■ **WHAT NEEDS TO BE DONE**:
Every line holding the word "objects" counts once. Give the total, nothing more.

── RAW DATA

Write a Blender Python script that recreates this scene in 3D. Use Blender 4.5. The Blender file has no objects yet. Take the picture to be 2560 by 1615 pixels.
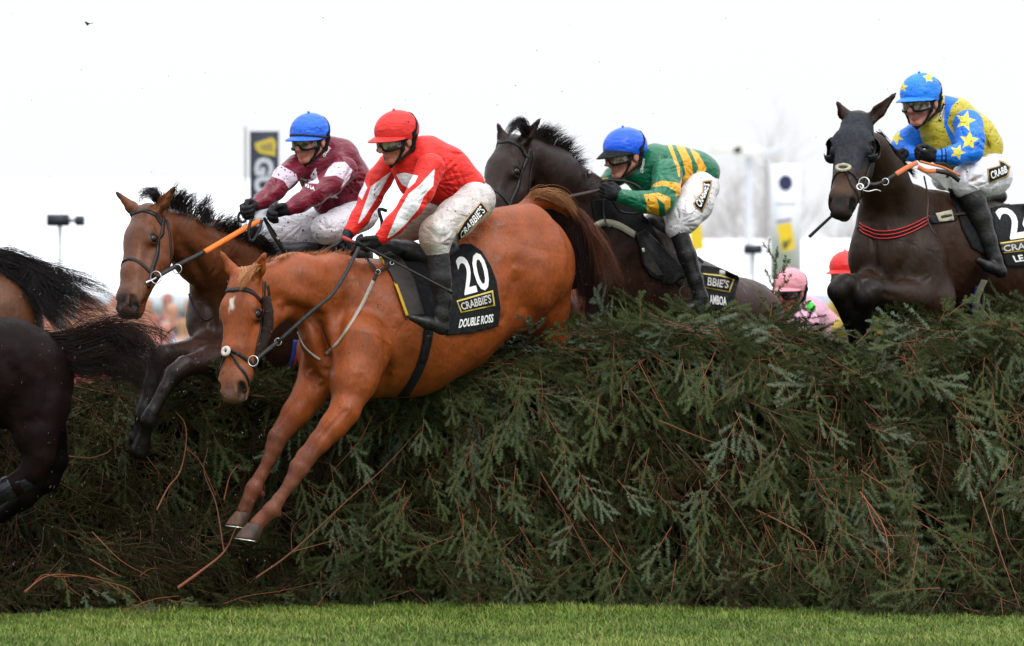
import bpy, bmesh, math, random
import numpy as np
from mathutils import Vector
from mathutils.bvhtree import BVHTree
from mathutils.geometry import delaunay_2d_cdt
rnd = random.Random(7); RS = np.random.RandomState(11)
SC = bpy.context.scene; COL = SC.collection
FPX = 8460.0; CH = 1.5                      # focal length in photo pixels, camera height
# ---------------------------------------------------------------- camera
cam = bpy.data.cameras.new('camera'); co = bpy.data.objects.new('camera', cam); COL.objects.link(co)
co.location = (0, 0, CH); co.rotation_euler = (math.radians(90), 0, 0)
cam.sensor_width = 36; cam.lens = 36 * FPX / 2560; cam.clip_end = 3000; cam.clip_start = 0.1
cam.dof.use_dof = True; cam.dof.focus_distance = 17.6; cam.dof.aperture_fstop = 2.4
SC.camera = co
# ---------------------------------------------------------------- world and sun (bright overcast)
SUN_EL, SUN_AZ = math.radians(48), math.radians(150)
wo = bpy.data.worlds.new('World'); SC.world = wo; wo.use_nodes = True
nt = wo.node_tree; nt.nodes.clear()
out = nt.nodes.new('ShaderNodeOutputWorld'); bg = nt.nodes.new('ShaderNodeBackground')
sky = nt.nodes.new('ShaderNodeTexSky'); sky.sky_type = 'NISHITA'; sky.sun_disc = False
sky.sun_elevation = SUN_EL; sky.sun_rotation = SUN_AZ; sky.dust_density = 4; sky.air_density = 1.5
hs = nt.nodes.new('ShaderNodeHueSaturation'); hs.inputs['Saturation'].default_value = 0.12
mx = nt.nodes.new('ShaderNodeMix'); mx.data_type = 'RGBA'; mx.inputs[0].default_value = 0.93   # cloud layer over the blue
mx.inputs[7].default_value = (10.0, 10.15, 10.5, 1)
nt.links.new(sky.outputs[0], hs.inputs['Color']); nt.links.new(hs.outputs[0], mx.inputs[6])
# overcast sky: brighter overhead than at the horizon
tc = nt.nodes.new('ShaderNodeTexCoord'); sx = nt.nodes.new('ShaderNodeSeparateXYZ'); nt.links.new(tc.outputs['Generated'], sx.inputs[0])
mr = nt.nodes.new('ShaderNodeMapRange'); mr.inputs[1].default_value = .16; mr.inputs[2].default_value = 1.; mr.inputs[3].default_value = .93; mr.inputs[4].default_value = 2.5
nt.links.new(sx.outputs['Z'], mr.inputs[0]); vm = nt.nodes.new('ShaderNodeVectorMath'); vm.operation = 'SCALE'
nt.links.new(mx.outputs[2], vm.inputs[0]); nt.links.new(mr.outputs[0], vm.inputs['Scale'])
nt.links.new(vm.outputs[0], bg.inputs[0]); bg.inputs[1].default_value = 0.10
nt.links.new(bg.outputs[0], out.inputs[0])
sl = bpy.data.lights.new('sun', 'SUN'); so = bpy.data.objects.new('sun', sl); COL.objects.link(so)
sl.energy = 1.1; sl.angle = math.radians(14); sl.color = (1, .96, .9)
SUN_DIR = Vector((math.sin(SUN_AZ) * math.cos(SUN_EL), math.cos(SUN_AZ) * math.cos(SUN_EL), math.sin(SUN_EL)))
so.rotation_euler = SUN_DIR.to_track_quat('Z', 'Y').to_euler()
SC.view_settings.view_transform = 'Standard'; SC.view_settings.look = 'None'
SC.view_settings.exposure = 0.16; SC.view_settings.gamma = 1

# ---------------------------------------------------------------- helpers
def W(x, y, D):
    return np.array([(x - 1280) / FPX * D, D, CH - (y - 808) / FPX * D])
def R(r, D): return r / FPX * D
def nrm(v): v = np.asarray(v, float); return v / max(1e-9, np.linalg.norm(v))

def tag(o, label=None, cat=None, group=None, kind=None):
    if label: o['label'] = label
    if cat: o['category'] = cat
    if group: o['group'] = group
    if kind: o['kind'] = kind
    return o
def thing(name, label, cat, loc, group=None):
    o = bpy.data.objects.new(name, None); COL.objects.link(o); o.location = tuple(loc)
    o.empty_display_size = .1
    return tag(o, label, cat, group)
def attach(o, parent):
    if parent is not None:
        o.parent = parent
        if parent.type == 'EMPTY': o.location = tuple(-Vector(parent.location))
def mk(name, V, Fc, mat, parent=None, smooth=True, col=None, fa=None, sizes=None):
    """mesh from arrays: Fc is (n,3) or (n,4), or a list of such arrays"""
    V = np.asarray(V, np.float32)
    if not isinstance(Fc, list): Fc = [Fc]
    Fc = [np.asarray(f, np.int32) for f in Fc if len(f)]
    me = bpy.data.meshes.new(name)
    me.vertices.add(len(V)); me.vertices.foreach_set('co', V.ravel())
    idx = np.concatenate([f.ravel() for f in Fc]); me.loops.add(len(idx)); me.loops.foreach_set('vertex_index', idx)
    cnt = np.concatenate([np.full(len(f), f.shape[1], np.int32) for f in Fc])
    st = np.concatenate([[0], np.cumsum(cnt)[:-1]]).astype(np.int32)
    me.polygons.add(len(cnt)); me.polygons.foreach_set('loop_start', st)
    if smooth: me.polygons.foreach_set('use_smooth', np.ones(len(cnt), bool))
    me.update(calc_edges=True)
    if col is not None:
        a = me.attributes.new('Col', 'FLOAT_COLOR', 'POINT')
        c = np.ones((len(V), 4), np.float32); c[:, :3] = col; a.data.foreach_set('color', c.ravel())
    if fa:
        for k, v in fa.items():
            a = me.attributes.new(k, 'FLOAT', 'POINT'); a.data.foreach_set('value', np.asarray(v, np.float32))
    if mat is not None: me.materials.append(mat)
    o = bpy.data.objects.new(name, me); COL.objects.link(o); attach(o, parent)
    return o

# ---------------------------------------------------------------- signed-distance modelling
def cap(a, b, ra, rb=None, sq=1., k=.02, col=None, sub=False):
    return dict(t='c', a=np.asarray(a, float), b=np.asarray(b, float), ra=ra, rb=ra if rb is None else rb, sq=sq, k=k, col=col, sub=sub)
def ell(c, r, M=None, k=.02, col=None, sub=False):
    return dict(t='e', c=np.asarray(c, float), r=np.asarray(r, float), M=np.eye(3) if M is None else np.asarray(M), k=k, col=col, sub=sub)
def ch(D0, pts, sq=1., k=.02, col=None, sub=False, shrink=0):
    out = []
    P = [(W(x, y, D0 + d), R(r, D0 + d)) for x, y, d, r in pts]
    if len(P) == 1: return [cap(P[0][0], P[0][0] + [.001, 0, 0], P[0][1], sq=sq, k=k, col=col, sub=sub)]
    for (a, ra), (b, rb) in zip(P, P[1:]): out.append(cap(a, b, ra, rb, sq, k, col, sub))
    return out
def pdist(p, X, Y, Z):
    if p['t'] == 'c':
        s = p['sq']; a = p['a']; b = p['b']
        ax, ay, az = a; bx, by, bz = b[0] - ax, (b[1] - ay) / s, b[2] - az
        px, py, pz = X - ax, (Y - ay) / s, Z - az
        l2 = bx * bx + by * by + bz * bz + 1e-12
        h = np.clip((px * bx + py * by + pz * bz) / l2, 0, 1)
        return np.sqrt((px - bx * h) ** 2 + (py - by * h) ** 2 + (pz - bz * h) ** 2) - (p['ra'] + (p['rb'] - p['ra']) * h)
    c, r, M = p['c'], p['r'], p['M']
    px, py, pz = X - c[0], Y - c[1], Z - c[2]
    q = [(M[i][0] * px + M[i][1] * py + M[i][2] * pz) for i in range(3)]
    k0 = np.sqrt(sum((q[i] / r[i]) ** 2 for i in range(3)))
    k1 = np.sqrt(sum((q[i] / r[i] ** 2) ** 2 for i in range(3))) + 1e-9
    return k0 * (k0 - 1) / k1
def pbox(p):
    if p['t'] == 'c':
        rr = np.array([1, max(1, p['sq']), 1]); r1 = p['ra'] * rr; r2 = p['rb'] * rr
        return np.minimum(p['a'] - r1, p['b'] - r2), np.maximum(p['a'] + r1, p['b'] + r2)
    e = np.sqrt(((p['M'].T * p['r']) ** 2).sum(1)); return p['c'] - e, p['c'] + e
def field(prims, vox):
    lo = np.min([pbox(p)[0] for p in prims if not p['sub']], 0) - 4 * vox
    hi = np.max([pbox(p)[1] for p in prims if not p['sub']], 0) + 4 * vox
    n = np.ceil((hi - lo) / vox).astype(int) + 1
    ax = [(lo[i] + np.arange(n[i]) * vox).astype(np.float32) for i in range(3)]
    F = np.full(n, .5, np.float32)
    for p in prims:
        m = p['k'] + 4 * vox; l, h = pbox(p)
        i0 = np.maximum(((l - m - lo) / vox).astype(int), 0); i1 = np.minimum(((h + m - lo) / vox).astype(int) + 2, n)
        if (i1 <= i0).any(): continue
        sl_ = tuple(slice(a, b) for a, b in zip(i0, i1))
        X = ax[0][sl_[0]][:, None, None]; Y = ax[1][sl_[1]][None, :, None]; Z = ax[2][sl_[2]][None, None, :]
        d = pdist(p, X, Y, Z).astype(np.float32); f = F[sl_]; k = p['k']
        if p['sub']:
            d = -d; hh = np.maximum(k - np.abs(f - d), 0) / k; F[sl_] = np.maximum(f, d) + hh * hh * k / 4
        else:
            hh = np.maximum(k - np.abs(f - d), 0) / k; F[sl_] = np.minimum(f, d) - hh * hh * k / 4
    return F, lo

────

■ **WRITTEN SOLUTION**:
5